He was Pitt Professor of American History and Institutions at the University of Cambridge in 1967.
His most influential work, Law and the Conditions of Freedom in the Nineteenth-Century United States (University of Wisconsin Press, 1956), was famous for his thesis that Americans used law to release the population's creative energies.
The book usually deemed his masterwork is Law and Economic Growth: A Legal History of the Lumber Industry in Wisconsin, 1836-1915 (Harvard University Press, 1964; reissued with new introduction, University of Wisconsin Press, 1984).

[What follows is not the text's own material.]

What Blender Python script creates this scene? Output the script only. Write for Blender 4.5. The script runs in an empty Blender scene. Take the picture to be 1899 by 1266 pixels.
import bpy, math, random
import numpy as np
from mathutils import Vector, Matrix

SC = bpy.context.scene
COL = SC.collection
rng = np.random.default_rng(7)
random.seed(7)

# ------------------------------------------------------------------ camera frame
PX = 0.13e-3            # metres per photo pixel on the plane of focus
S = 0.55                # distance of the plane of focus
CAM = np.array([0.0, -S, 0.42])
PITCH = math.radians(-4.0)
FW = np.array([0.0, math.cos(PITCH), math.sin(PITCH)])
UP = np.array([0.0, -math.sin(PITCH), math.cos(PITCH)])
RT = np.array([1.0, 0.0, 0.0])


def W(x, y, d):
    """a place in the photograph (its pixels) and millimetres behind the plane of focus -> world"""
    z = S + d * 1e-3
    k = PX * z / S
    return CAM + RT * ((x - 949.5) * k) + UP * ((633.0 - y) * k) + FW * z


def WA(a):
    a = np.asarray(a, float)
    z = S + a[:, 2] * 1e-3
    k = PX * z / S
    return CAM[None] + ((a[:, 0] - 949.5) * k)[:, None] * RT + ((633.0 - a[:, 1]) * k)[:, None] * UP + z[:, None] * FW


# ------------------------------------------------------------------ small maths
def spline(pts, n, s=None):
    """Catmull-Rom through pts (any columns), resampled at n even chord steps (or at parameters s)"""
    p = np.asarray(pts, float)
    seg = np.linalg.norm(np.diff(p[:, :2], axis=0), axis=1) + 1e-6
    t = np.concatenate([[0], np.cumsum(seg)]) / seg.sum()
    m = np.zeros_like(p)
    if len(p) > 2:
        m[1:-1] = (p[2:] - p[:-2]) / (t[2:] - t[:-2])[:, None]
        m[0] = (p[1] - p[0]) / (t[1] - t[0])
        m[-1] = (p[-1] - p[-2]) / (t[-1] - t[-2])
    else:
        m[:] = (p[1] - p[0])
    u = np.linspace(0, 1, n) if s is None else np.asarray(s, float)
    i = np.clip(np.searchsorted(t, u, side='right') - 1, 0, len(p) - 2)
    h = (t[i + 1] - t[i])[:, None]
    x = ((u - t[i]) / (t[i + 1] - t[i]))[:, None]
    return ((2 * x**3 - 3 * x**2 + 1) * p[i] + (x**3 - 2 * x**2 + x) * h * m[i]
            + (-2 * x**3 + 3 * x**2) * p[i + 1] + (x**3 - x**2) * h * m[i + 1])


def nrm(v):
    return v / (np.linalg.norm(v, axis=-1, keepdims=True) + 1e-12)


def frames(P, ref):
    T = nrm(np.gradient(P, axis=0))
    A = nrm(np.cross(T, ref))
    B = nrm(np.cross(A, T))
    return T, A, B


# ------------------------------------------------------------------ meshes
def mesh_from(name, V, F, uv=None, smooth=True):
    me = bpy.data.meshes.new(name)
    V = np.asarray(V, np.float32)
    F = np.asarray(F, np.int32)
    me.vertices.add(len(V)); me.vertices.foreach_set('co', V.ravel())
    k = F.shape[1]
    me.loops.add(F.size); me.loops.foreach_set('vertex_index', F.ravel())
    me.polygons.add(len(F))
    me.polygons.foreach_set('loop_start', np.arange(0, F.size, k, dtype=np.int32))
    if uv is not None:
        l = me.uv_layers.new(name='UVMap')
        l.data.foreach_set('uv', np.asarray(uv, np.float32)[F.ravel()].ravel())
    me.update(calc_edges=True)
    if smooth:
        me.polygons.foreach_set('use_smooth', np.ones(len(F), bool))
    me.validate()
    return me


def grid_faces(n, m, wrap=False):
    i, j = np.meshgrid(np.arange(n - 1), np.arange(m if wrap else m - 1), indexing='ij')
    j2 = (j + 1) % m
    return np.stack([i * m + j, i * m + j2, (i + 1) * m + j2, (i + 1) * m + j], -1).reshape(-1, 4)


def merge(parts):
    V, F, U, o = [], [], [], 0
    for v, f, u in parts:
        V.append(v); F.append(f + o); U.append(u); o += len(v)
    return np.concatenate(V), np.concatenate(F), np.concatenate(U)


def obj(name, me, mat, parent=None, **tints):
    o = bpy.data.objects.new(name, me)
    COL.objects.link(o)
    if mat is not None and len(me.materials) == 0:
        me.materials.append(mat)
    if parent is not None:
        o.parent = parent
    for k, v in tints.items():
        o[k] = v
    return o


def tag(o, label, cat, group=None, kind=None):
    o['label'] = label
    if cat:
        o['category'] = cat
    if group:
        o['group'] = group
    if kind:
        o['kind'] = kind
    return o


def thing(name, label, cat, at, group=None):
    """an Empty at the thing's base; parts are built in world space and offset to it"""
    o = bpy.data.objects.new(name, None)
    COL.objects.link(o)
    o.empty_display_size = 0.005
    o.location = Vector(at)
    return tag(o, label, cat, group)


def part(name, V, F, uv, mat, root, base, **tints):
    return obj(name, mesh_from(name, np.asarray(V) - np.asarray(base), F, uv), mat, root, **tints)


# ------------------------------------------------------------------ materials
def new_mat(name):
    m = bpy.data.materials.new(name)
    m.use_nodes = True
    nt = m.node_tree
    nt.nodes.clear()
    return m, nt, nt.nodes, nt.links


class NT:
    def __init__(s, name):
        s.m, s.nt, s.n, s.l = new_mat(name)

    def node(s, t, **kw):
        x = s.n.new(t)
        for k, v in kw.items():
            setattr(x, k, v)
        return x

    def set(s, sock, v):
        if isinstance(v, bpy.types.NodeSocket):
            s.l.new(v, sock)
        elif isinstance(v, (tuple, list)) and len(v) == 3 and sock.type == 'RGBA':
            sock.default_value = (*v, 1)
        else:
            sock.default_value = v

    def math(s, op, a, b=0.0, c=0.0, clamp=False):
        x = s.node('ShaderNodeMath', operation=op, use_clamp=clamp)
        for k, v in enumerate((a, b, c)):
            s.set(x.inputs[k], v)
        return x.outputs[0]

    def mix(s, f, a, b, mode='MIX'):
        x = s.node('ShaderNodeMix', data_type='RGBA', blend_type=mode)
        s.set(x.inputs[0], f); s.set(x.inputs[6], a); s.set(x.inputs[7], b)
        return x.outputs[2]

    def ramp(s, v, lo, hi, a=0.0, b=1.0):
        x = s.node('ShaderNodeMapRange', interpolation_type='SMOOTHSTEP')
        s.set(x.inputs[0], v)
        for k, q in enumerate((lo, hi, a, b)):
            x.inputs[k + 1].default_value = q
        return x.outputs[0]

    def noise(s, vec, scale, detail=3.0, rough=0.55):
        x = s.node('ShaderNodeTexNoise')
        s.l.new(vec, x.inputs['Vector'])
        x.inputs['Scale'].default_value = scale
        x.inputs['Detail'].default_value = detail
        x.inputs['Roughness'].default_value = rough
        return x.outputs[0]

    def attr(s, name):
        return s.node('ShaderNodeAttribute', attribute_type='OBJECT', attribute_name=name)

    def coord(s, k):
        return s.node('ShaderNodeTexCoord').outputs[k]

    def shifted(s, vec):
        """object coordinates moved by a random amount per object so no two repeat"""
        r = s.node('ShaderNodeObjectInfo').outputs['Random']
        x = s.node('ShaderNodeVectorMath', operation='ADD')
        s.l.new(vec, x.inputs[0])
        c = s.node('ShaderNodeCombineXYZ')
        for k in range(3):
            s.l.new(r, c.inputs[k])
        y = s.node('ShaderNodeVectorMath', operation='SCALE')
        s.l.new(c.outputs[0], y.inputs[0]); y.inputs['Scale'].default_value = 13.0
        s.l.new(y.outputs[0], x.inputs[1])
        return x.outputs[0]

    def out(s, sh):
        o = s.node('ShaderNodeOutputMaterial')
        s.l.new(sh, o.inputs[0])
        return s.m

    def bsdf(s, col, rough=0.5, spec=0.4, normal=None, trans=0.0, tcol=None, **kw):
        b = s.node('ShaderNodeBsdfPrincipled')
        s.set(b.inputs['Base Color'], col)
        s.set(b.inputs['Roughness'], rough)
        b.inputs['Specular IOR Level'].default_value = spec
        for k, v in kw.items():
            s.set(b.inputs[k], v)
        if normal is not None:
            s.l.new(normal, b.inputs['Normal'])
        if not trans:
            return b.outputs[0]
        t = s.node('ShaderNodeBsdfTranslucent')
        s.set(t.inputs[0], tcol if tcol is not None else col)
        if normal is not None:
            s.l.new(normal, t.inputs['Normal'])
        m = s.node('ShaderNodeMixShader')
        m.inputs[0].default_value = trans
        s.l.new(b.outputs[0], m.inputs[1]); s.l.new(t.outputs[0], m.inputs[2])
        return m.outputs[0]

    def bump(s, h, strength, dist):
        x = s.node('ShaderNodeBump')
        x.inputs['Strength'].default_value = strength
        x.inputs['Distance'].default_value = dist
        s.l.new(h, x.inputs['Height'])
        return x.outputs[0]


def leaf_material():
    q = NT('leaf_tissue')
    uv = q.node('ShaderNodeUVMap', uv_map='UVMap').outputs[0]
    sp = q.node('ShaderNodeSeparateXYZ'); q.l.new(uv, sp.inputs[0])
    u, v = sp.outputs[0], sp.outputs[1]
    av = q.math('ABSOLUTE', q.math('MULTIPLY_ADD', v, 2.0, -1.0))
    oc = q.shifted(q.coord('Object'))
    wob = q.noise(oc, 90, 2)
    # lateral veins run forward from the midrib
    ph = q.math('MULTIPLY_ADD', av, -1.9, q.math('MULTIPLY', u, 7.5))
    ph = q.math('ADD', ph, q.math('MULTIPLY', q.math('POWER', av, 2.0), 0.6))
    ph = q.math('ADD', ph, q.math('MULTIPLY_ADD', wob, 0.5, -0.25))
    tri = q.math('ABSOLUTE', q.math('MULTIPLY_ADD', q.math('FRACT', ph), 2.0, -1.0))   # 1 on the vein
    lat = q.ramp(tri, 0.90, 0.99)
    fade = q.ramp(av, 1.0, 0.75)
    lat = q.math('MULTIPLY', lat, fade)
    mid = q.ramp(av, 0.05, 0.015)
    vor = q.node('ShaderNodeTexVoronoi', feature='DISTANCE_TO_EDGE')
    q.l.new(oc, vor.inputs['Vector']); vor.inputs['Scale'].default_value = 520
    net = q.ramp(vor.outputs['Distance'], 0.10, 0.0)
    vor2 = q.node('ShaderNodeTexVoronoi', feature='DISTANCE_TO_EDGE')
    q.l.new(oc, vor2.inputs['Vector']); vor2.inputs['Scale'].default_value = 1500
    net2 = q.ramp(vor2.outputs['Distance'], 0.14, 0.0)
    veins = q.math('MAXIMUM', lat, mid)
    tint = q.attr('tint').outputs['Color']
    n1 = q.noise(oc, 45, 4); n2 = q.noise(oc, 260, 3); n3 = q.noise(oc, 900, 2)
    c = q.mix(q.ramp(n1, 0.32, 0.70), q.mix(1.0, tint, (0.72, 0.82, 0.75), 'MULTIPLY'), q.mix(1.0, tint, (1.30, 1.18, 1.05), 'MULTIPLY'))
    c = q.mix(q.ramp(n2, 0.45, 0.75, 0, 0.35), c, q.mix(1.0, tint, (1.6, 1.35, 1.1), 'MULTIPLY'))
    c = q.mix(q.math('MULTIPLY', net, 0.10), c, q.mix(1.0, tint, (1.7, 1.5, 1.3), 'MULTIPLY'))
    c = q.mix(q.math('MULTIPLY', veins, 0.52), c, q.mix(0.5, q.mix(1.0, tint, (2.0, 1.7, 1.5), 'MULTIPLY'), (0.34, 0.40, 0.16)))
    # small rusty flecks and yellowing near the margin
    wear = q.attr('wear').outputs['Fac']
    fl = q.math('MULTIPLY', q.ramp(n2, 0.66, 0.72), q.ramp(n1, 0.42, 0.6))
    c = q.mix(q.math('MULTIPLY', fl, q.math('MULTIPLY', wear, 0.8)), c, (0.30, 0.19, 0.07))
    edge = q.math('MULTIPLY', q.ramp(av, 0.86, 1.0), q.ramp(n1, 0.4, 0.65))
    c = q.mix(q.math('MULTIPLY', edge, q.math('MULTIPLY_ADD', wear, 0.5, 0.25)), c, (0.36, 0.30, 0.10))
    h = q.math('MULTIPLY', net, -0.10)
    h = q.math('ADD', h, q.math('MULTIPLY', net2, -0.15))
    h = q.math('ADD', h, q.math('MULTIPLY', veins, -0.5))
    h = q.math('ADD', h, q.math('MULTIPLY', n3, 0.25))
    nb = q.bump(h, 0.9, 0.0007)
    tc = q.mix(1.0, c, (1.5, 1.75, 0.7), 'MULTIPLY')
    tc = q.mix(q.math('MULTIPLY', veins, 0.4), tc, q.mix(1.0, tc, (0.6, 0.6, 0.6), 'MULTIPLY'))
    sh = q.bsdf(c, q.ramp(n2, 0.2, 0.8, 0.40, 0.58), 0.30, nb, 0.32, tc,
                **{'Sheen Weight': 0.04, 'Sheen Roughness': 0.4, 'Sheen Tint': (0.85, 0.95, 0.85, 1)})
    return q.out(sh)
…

Hurst's other books include Justice Holmes and Legal History (Macmillan, 1965), Law and Social Process in the United States (University of Michigan Press, 1960), Law and Social Order in the United States (Cornell University Press, 1977), A Legal History of Money in the United States 1774-1970 (University of Nebraska Press, 1973),[3] The Legitimacy of the Business Corporation in the Law of the United States (University of Virginia Press, 1970), Dealing with Statutes (Columbia University Press, 1982), and Law and Markets in United States History: Different Modes of Bargaining Among Interests (University of Wisconsin Press, 1982).
In 1971 he collected a series of influential law-review articles from the 1940s under the title The Law of Treason in the United States (Greenwood Press, 1971).